Recorded information
━━━━
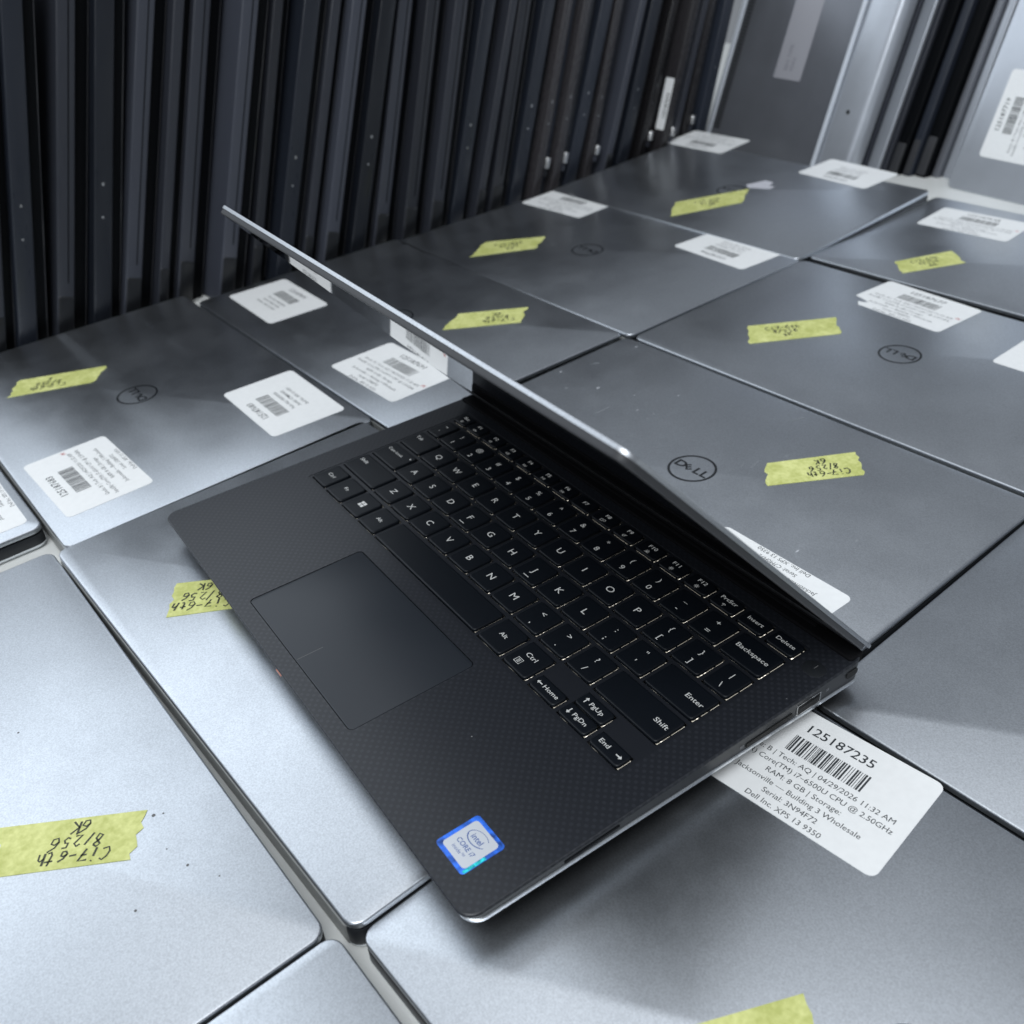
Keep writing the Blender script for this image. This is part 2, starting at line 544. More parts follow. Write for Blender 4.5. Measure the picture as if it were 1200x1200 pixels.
PROTO = make_closed()
_ld = [c for c in PROTO.children if c.name == "lid"][0].data
_ls = _ld.copy()
_ls.materials[0] = M_LIDS
LIDS_ = {False: _ld, True: _ls}
GRP = "closed silver laptops laid out in rows on the shelf"


def copy_thing(src):
    r = src.copy()
    COL.objects.link(r)
    for ch in src.children:
        c = ch.copy()
        COL.objects.link(c)
        c.parent = r
    return r


LAPS = {}


def closed(key, px, py, th, label, flip=False, dz=0.0, tiltx=0.0, tilty=0.0, scuff=False, hide_logo=False):
    """px,py = lower-left corner in shelf frame (mm); th = turn; flip = hinge towards the camera side"""
    c, s = math.cos(th), math.sin(th)
    cx, cy = px + c * HW - s * HD, py + s * HW + c * HD
    r = PROTO if not LAPS else copy_thing(PROTO)
    Rz = Matrix.Rotation(th + (math.pi if flip else 0), 4, 'Z')
    T = Matrix.Translation(Vector((cx, cy, -H + dz)) * MM)
    Mx = T @ Matrix.Rotation(th, 4, 'Z') @ Matrix.Rotation(tiltx, 4, 'X') @ Matrix.Rotation(tilty, 4, 'Y') @ Matrix.Rotation(math.pi if flip else 0, 4, 'Z')
    if tiltx:   # keep the near edge where it is
        Mx = Matrix.Translation(Vector((0, 0, HD * math.sin(tiltx))) * MM) @ Mx
    r.matrix_basis = Mx
    tag(r, label, "laptop", GRP)
    LAPS[key] = r
    if True:
        for ch in r.children:
            if ch.name.startswith("lid") and not ch.name.startswith(("lid_",)):
                ch.data = LIDS_[scuff]
    return r


closed('L7', -9.2, 150.5, .086, "scuffed grey closed laptop right behind the open screen, upright emblem beside a yellow tape", False, 0, scuff=True)
closed('L3', -331.5, -71.3, .070, "closed laptop left of the open one, yellow tape and two white labels round its emblem", True)
closed('L2', -29.2, -55.4, .087, "pale silver closed laptop under the open laptop's front left corner, torn tape half covered", True)
closed('L1', -22.0, -256.4, .070, "bright silver closed laptop filling the lower left, yellow tape lettered upside down", True, -2.6)
closed('L8', -22.4, 353.2, .091, "grey closed laptop at the right with a torn white label above its emblem", True)
closed('L9', -44.4, 563.0, .100, "grey closed laptop lying at the foot of the large leaning labelled laptop", False, -1.0)
closed('L10', -328.8, 328.6, .080, "dark grey closed laptop behind the screen's left half, two white labels and a yellow tape", True)
closed('L11', -345.6, 521.0, .095, "farthest closed laptop lying flat, raised at the back, touching the standing silver ones", True, 0.5, tiltx=math.radians(2.2))
closed('L4', -321.8, 131.8, .068, "dark closed laptop mirrored in the open screen, white labels at its left end", True)
closed('L0', -351.5, -277.0, .075, "closed laptop cut by the left edge, only a corner with a white label in view", True, -1.6)
closed('L5', 274.0, -27.2, .092, "closed laptop in the lower right with the large readable white inventory label", False, -3.4)
closed('L6', 296.0, 178.6, .094, "plain grey closed laptop at the right edge behind the large readable label", False, -3.0)
closed('L12', 283.0, -233.0, .075, "silver closed laptop at the bottom edge, its rounded corner in the gap of the seams", False, -3.6)


def topz(key):
    return H + 0.10


# ------------------------------------------------------------------ labels
def to_local(root, x, y):
    """shelf-frame point (mm) on the lid top -> root-local x,y"""
    m = root.matrix_basis.inverted()
    # intersect vertical line with lid plane approx: iterate z
    z = 0.0
    for _ in range(4):
        p = m @ (Vector((x, y, z)) * MM)
        z += (H * MM - p.z) / MM
    return p.x / MM, p.y / MM


FULL = ["Grade: B | Tech: AQ | 04/29/2026 11:32 AM", "Intel(R) Core(TM) i7–6500U CPU @ 2.50GHz",
        "RAM: 8 GB | Storage:", "Jacksonville — Building 3 Wholesale", "Serial: 3N94F72", "Dell Inc. XPS 13 9350"]
WID = [66, 69, 32.5, 54, 23.5, 32.2]


def barcode(x0, x1, y0, y1, seed):
    rnd = random.Random(seed)
    out = []
    x = x0
    while x < x1 - .4:
        w = rnd.choice((.28, .28, .55, .8))
        out.append(([(x, y0, 0), (min(x + w, x1), y0, 0), (min(x + w, x1), y1, 0), (x, y1, 0)], [(0, 1, 2, 3)]))
        x += w + rnd.choice((.28, .3, .55, .75))
    return join(*out)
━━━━
Your instructions
Go through the listing above and write it all out exactly, leaving out any picture.

Output below
Keep writing the Blender script for this image. This is part 2, starting at line 544. More parts follow. Write for Blender 4.5. Measure the picture as if it were 1200x1200 pixels.
PROTO = make_closed()
_ld = [c for c in PROTO.children if c.name == "lid"][0].data
_ls = _ld.copy()
_ls.materials[0] = M_LIDS
LIDS_ = {False: _ld, True: _ls}
GRP = "closed silver laptops laid out in rows on the shelf"


def copy_thing(src):
    r = src.copy()
    COL.objects.link(r)
    for ch in src.children:
        c = ch.copy()
        COL.objects.link(c)
        c.parent = r
    return r


LAPS = {}


def closed(key, px, py, th, label, flip=False, dz=0.0, tiltx=0.0, tilty=0.0, scuff=False, hide_logo=False):
    """px,py = lower-left corner in shelf frame (mm); th = turn; flip = hinge towards the camera side"""
    c, s = math.cos(th), math.sin(th)
    cx, cy = px + c * HW - s * HD, py + s * HW + c * HD
    r = PROTO if not LAPS else copy_thing(PROTO)
    Rz = Matrix.Rotation(th + (math.pi if flip else 0), 4, 'Z')
    T = Matrix.Translation(Vector((cx, cy, -H + dz)) * MM)
    Mx = T @ Matrix.Rotation(th, 4, 'Z') @ Matrix.Rotation(tiltx, 4, 'X') @ Matrix.Rotation(tilty, 4, 'Y') @ Matrix.Rotation(math.pi if flip else 0, 4, 'Z')
    if tiltx:   # keep the near edge where it is
        Mx = Matrix.Translation(Vector((0, 0, HD * math.sin(tiltx))) * MM) @ Mx
    r.matrix_basis = Mx
    tag(r, label, "laptop", GRP)
    LAPS[key] = r
    if True:
        for ch in r.children:
            if ch.name.startswith("lid") and not ch.name.startswith(("lid_",)):
                ch.data = LIDS_[scuff]
    return r


closed('L7', -9.2, 150.5, .086, "scuffed grey closed laptop right behind the open screen, upright emblem beside a yellow tape", False, 0, scuff=True)
closed('L3', -331.5, -71.3, .070, "closed laptop left of the open one, yellow tape and two white labels round its emblem", True)
closed('L2', -29.2, -55.4, .087, "pale silver closed laptop under the open laptop's front left corner, torn tape half covered", True)
closed('L1', -22.0, -256.4, .070, "bright silver closed laptop filling the lower left, yellow tape lettered upside down", True, -2.6)
closed('L8', -22.4, 353.2, .091, "grey closed laptop at the right with a torn white label above its emblem", True)
closed('L9', -44.4, 563.0, .100, "grey closed laptop lying at the foot of the large leaning labelled laptop", False, -1.0)
closed('L10', -328.8, 328.6, .080, "dark grey closed laptop behind the screen's left half, two white labels and a yellow tape", True)
closed('L11', -345.6, 521.0, .095, "farthest closed laptop lying flat, raised at the back, touching the standing silver ones", True, 0.5, tiltx=math.radians(2.2))
closed('L4', -321.8, 131.8, .068, "dark closed laptop mirrored in the open screen, white labels at its left end", True)
closed('L0', -351.5, -277.0, .075, "closed laptop cut by the left edge, only a corner with a white label in view", True, -1.6)
closed('L5', 274.0, -27.2, .092, "closed laptop in the lower right with the large readable white inventory label", False, -3.4)
closed('L6', 296.0, 178.6, .094, "plain grey closed laptop at the right edge behind the large readable label", False, -3.0)
closed('L12', 283.0, -233.0, .075, "silver closed laptop at the bottom edge, its rounded corner in the gap of the seams", False, -3.6)


def topz(key):
    return H + 0.10


# ------------------------------------------------------------------ labels
def to_local(root, x, y):
    """shelf-frame point (mm) on the lid top -> root-local x,y"""
    m = root.matrix_basis.inverted()
    # intersect vertical line with lid plane approx: iterate z
    z = 0.0
    for _ in range(4):
        p = m @ (Vector((x, y, z)) * MM)
        z += (H * MM - p.z) / MM
    return p.x / MM, p.y / MM


FULL = ["Grade: B | Tech: AQ | 04/29/2026 11:32 AM", "Intel(R) Core(TM) i7–6500U CPU @ 2.50GHz",
        "RAM: 8 GB | Storage:", "Jacksonville — Building 3 Wholesale", "Serial: 3N94F72", "Dell Inc. XPS 13 9350"]
WID = [66, 69, 32.5, 54, 23.5, 32.2]


def barcode(x0, x1, y0, y1, seed):
    rnd = random.Random(seed)
    out = []
    x = x0
    while x < x1 - .4:
        w = rnd.choice((.28, .28, .55, .8))
        out.append(([(x, y0, 0), (min(x + w, x1), y0, 0), (min(x + w, x1), y1, 0), (x, y1, 0)], [(0, 1, 2, 3)]))
        x += w + rnd.choice((.28, .3, .55, .75))
    return join(*out)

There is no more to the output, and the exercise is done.